→ **Stated exercise**
Your task is to restate the data word for word.

━━ Given data

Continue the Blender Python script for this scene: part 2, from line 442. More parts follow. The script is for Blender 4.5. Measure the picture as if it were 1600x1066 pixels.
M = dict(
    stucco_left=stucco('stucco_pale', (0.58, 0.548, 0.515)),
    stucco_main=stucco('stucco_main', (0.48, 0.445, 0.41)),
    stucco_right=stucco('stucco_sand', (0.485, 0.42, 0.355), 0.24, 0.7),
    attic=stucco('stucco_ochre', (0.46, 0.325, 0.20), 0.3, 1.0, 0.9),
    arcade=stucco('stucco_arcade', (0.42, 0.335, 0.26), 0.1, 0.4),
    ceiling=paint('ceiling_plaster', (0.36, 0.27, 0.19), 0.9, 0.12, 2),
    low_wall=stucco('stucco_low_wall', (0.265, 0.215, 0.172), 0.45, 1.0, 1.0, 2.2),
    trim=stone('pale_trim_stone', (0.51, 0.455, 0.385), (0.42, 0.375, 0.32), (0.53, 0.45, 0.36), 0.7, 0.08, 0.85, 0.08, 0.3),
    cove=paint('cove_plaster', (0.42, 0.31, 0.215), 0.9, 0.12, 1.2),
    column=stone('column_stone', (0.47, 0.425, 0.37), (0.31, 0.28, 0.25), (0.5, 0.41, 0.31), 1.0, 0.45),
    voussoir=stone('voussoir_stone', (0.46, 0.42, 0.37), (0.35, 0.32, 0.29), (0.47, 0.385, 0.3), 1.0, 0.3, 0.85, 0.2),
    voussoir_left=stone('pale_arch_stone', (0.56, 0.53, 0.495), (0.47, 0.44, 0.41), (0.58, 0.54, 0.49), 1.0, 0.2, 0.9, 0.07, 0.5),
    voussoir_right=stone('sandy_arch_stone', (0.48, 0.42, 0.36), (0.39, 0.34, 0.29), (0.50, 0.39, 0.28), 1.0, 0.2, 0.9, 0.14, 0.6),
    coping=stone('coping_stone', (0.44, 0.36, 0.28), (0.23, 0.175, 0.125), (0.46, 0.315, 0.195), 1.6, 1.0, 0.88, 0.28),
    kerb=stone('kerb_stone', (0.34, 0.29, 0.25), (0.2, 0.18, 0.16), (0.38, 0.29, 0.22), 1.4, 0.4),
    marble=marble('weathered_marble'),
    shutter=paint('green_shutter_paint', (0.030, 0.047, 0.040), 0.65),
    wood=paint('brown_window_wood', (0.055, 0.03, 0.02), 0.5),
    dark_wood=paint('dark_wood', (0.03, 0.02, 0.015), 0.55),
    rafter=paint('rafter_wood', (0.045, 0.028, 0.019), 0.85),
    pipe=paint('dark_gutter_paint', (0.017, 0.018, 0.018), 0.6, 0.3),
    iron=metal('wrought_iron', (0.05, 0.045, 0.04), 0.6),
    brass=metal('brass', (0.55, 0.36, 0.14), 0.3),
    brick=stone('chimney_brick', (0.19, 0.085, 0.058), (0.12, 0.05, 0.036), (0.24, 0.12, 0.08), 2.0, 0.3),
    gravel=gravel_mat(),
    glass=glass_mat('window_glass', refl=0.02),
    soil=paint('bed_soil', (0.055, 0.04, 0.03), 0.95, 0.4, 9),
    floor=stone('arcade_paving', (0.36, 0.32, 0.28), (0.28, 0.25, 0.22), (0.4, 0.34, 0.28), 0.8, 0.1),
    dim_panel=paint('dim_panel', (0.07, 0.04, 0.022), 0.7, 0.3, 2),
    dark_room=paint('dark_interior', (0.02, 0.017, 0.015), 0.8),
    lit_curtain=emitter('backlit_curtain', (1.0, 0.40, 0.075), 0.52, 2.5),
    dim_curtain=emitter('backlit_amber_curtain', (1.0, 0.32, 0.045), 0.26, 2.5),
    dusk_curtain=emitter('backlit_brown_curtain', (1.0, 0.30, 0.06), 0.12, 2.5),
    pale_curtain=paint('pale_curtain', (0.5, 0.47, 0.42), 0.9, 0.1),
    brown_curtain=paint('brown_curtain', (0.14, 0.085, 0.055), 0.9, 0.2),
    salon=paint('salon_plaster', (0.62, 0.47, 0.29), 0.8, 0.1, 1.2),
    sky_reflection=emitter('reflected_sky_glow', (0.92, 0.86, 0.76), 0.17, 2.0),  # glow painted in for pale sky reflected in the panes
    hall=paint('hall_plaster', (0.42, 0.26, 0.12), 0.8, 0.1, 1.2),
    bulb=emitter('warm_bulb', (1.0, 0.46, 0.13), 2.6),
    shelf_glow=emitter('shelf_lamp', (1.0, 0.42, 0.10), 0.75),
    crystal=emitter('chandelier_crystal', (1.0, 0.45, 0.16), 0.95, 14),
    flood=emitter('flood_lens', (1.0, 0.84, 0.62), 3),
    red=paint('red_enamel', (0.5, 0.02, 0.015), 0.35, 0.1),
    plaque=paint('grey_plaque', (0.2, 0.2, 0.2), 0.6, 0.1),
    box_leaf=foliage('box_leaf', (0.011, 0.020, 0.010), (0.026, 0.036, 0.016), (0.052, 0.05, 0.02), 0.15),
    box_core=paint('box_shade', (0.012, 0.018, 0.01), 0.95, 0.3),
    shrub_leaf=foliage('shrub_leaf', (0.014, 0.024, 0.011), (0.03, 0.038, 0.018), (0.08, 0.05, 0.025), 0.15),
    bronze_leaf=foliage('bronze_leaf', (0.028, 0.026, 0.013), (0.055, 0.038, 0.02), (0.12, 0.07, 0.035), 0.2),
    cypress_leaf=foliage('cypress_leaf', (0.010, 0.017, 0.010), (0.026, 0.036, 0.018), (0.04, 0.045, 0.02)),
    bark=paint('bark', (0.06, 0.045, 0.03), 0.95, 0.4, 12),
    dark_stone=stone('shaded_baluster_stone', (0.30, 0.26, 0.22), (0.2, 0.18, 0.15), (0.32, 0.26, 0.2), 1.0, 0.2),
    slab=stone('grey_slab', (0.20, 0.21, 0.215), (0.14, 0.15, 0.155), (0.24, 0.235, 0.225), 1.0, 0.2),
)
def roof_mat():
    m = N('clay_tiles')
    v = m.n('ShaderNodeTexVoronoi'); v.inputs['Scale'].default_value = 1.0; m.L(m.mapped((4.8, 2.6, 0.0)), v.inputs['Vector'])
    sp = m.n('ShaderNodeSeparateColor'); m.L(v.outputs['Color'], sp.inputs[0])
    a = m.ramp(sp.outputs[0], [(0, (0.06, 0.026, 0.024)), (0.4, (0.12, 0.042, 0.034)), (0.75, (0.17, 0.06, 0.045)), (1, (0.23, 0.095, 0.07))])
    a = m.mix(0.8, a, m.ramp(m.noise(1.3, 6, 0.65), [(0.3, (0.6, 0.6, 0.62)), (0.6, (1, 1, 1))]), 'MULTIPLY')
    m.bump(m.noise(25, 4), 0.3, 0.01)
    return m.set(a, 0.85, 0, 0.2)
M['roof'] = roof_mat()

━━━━

→ **Correct result**
Continue the Blender Python script for this scene: part 2, from line 442. More parts follow. The script is for Blender 4.5. Measure the picture as if it were 1600x1066 pixels.
M = dict(
    stucco_left=stucco('stucco_pale', (0.58, 0.548, 0.515)),
    stucco_main=stucco('stucco_main', (0.48, 0.445, 0.41)),
    stucco_right=stucco('stucco_sand', (0.485, 0.42, 0.355), 0.24, 0.7),
    attic=stucco('stucco_ochre', (0.46, 0.325, 0.20), 0.3, 1.0, 0.9),
    arcade=stucco('stucco_arcade', (0.42, 0.335, 0.26), 0.1, 0.4),
    ceiling=paint('ceiling_plaster', (0.36, 0.27, 0.19), 0.9, 0.12, 2),
    low_wall=stucco('stucco_low_wall', (0.265, 0.215, 0.172), 0.45, 1.0, 1.0, 2.2),
    trim=stone('pale_trim_stone', (0.51, 0.455, 0.385), (0.42, 0.375, 0.32), (0.53, 0.45, 0.36), 0.7, 0.08, 0.85, 0.08, 0.3),
    cove=paint('cove_plaster', (0.42, 0.31, 0.215), 0.9, 0.12, 1.2),
    column=stone('column_stone', (0.47, 0.425, 0.37), (0.31, 0.28, 0.25), (0.5, 0.41, 0.31), 1.0, 0.45),
    voussoir=stone('voussoir_stone', (0.46, 0.42, 0.37), (0.35, 0.32, 0.29), (0.47, 0.385, 0.3), 1.0, 0.3, 0.85, 0.2),
    voussoir_left=stone('pale_arch_stone', (0.56, 0.53, 0.495), (0.47, 0.44, 0.41), (0.58, 0.54, 0.49), 1.0, 0.2, 0.9, 0.07, 0.5),
    voussoir_right=stone('sandy_arch_stone', (0.48, 0.42, 0.36), (0.39, 0.34, 0.29), (0.50, 0.39, 0.28), 1.0, 0.2, 0.9, 0.14, 0.6),
    coping=stone('coping_stone', (0.44, 0.36, 0.28), (0.23, 0.175, 0.125), (0.46, 0.315, 0.195), 1.6, 1.0, 0.88, 0.28),
    kerb=stone('kerb_stone', (0.34, 0.29, 0.25), (0.2, 0.18, 0.16), (0.38, 0.29, 0.22), 1.4, 0.4),
    marble=marble('weathered_marble'),
    shutter=paint('green_shutter_paint', (0.030, 0.047, 0.040), 0.65),
    wood=paint('brown_window_wood', (0.055, 0.03, 0.02), 0.5),
    dark_wood=paint('dark_wood', (0.03, 0.02, 0.015), 0.55),
    rafter=paint('rafter_wood', (0.045, 0.028, 0.019), 0.85),
    pipe=paint('dark_gutter_paint', (0.017, 0.018, 0.018), 0.6, 0.3),
    iron=metal('wrought_iron', (0.05, 0.045, 0.04), 0.6),
    brass=metal('brass', (0.55, 0.36, 0.14), 0.3),
    brick=stone('chimney_brick', (0.19, 0.085, 0.058), (0.12, 0.05, 0.036), (0.24, 0.12, 0.08), 2.0, 0.3),
    gravel=gravel_mat(),
    glass=glass_mat('window_glass', refl=0.02),
    soil=paint('bed_soil', (0.055, 0.04, 0.03), 0.95, 0.4, 9),
    floor=stone('arcade_paving', (0.36, 0.32, 0.28), (0.28, 0.25, 0.22), (0.4, 0.34, 0.28), 0.8, 0.1),
    dim_panel=paint('dim_panel', (0.07, 0.04, 0.022), 0.7, 0.3, 2),
    dark_room=paint('dark_interior', (0.02, 0.017, 0.015), 0.8),
    lit_curtain=emitter('backlit_curtain', (1.0, 0.40, 0.075), 0.52, 2.5),
    dim_curtain=emitter('backlit_amber_curtain', (1.0, 0.32, 0.045), 0.26, 2.5),
    dusk_curtain=emitter('backlit_brown_curtain', (1.0, 0.30, 0.06), 0.12, 2.5),
    pale_curtain=paint('pale_curtain', (0.5, 0.47, 0.42), 0.9, 0.1),
    brown_curtain=paint('brown_curtain', (0.14, 0.085, 0.055), 0.9, 0.2),
    salon=paint('salon_plaster', (0.62, 0.47, 0.29), 0.8, 0.1, 1.2),
    sky_reflection=emitter('reflected_sky_glow', (0.92, 0.86, 0.76), 0.17, 2.0),  # glow painted in for pale sky reflected in the panes
    hall=paint('hall_plaster', (0.42, 0.26, 0.12), 0.8, 0.1, 1.2),
    bulb=emitter('warm_bulb', (1.0, 0.46, 0.13), 2.6),
    shelf_glow=emitter('shelf_lamp', (1.0, 0.42, 0.10), 0.75),
    crystal=emitter('chandelier_crystal', (1.0, 0.45, 0.16), 0.95, 14),
    flood=emitter('flood_lens', (1.0, 0.84, 0.62), 3),
    red=paint('red_enamel', (0.5, 0.02, 0.015), 0.35, 0.1),
    plaque=paint('grey_plaque', (0.2, 0.2, 0.2), 0.6, 0.1),
    box_leaf=foliage('box_leaf', (0.011, 0.020, 0.010), (0.026, 0.036, 0.016), (0.052, 0.05, 0.02), 0.15),
    box_core=paint('box_shade', (0.012, 0.018, 0.01), 0.95, 0.3),
    shrub_leaf=foliage('shrub_leaf', (0.014, 0.024, 0.011), (0.03, 0.038, 0.018), (0.08, 0.05, 0.025), 0.15),
    bronze_leaf=foliage('bronze_leaf', (0.028, 0.026, 0.013), (0.055, 0.038, 0.02), (0.12, 0.07, 0.035), 0.2),
    cypress_leaf=foliage('cypress_leaf', (0.010, 0.017, 0.010), (0.026, 0.036, 0.018), (0.04, 0.045, 0.02)),
    bark=paint('bark', (0.06, 0.045, 0.03), 0.95, 0.4, 12),
    dark_stone=stone('shaded_baluster_stone', (0.30, 0.26, 0.22), (0.2, 0.18, 0.15), (0.32, 0.26, 0.2), 1.0, 0.2),
    slab=stone('grey_slab', (0.20, 0.21, 0.215), (0.14, 0.15, 0.155), (0.24, 0.235, 0.225), 1.0, 0.2),
)
def roof_mat():
    m = N('clay_tiles')
    v = m.n('ShaderNodeTexVoronoi'); v.inputs['Scale'].default_value = 1.0; m.L(m.mapped((4.8, 2.6, 0.0)), v.inputs['Vector'])
    sp = m.n('ShaderNodeSeparateColor'); m.L(v.outputs['Color'], sp.inputs[0])
    a = m.ramp(sp.outputs[0], [(0, (0.06, 0.026, 0.024)), (0.4, (0.12, 0.042, 0.034)), (0.75, (0.17, 0.06, 0.045)), (1, (0.23, 0.095, 0.07))])
    a = m.mix(0.8, a, m.ramp(m.noise(1.3, 6, 0.65), [(0.3, (0.6, 0.6, 0.62)), (0.6, (1, 1, 1))]), 'MULTIPLY')
    m.bump(m.noise(25, 4), 0.3, 0.01)
    return m.set(a, 0.85, 0, 0.2)
M['roof'] = roof_mat()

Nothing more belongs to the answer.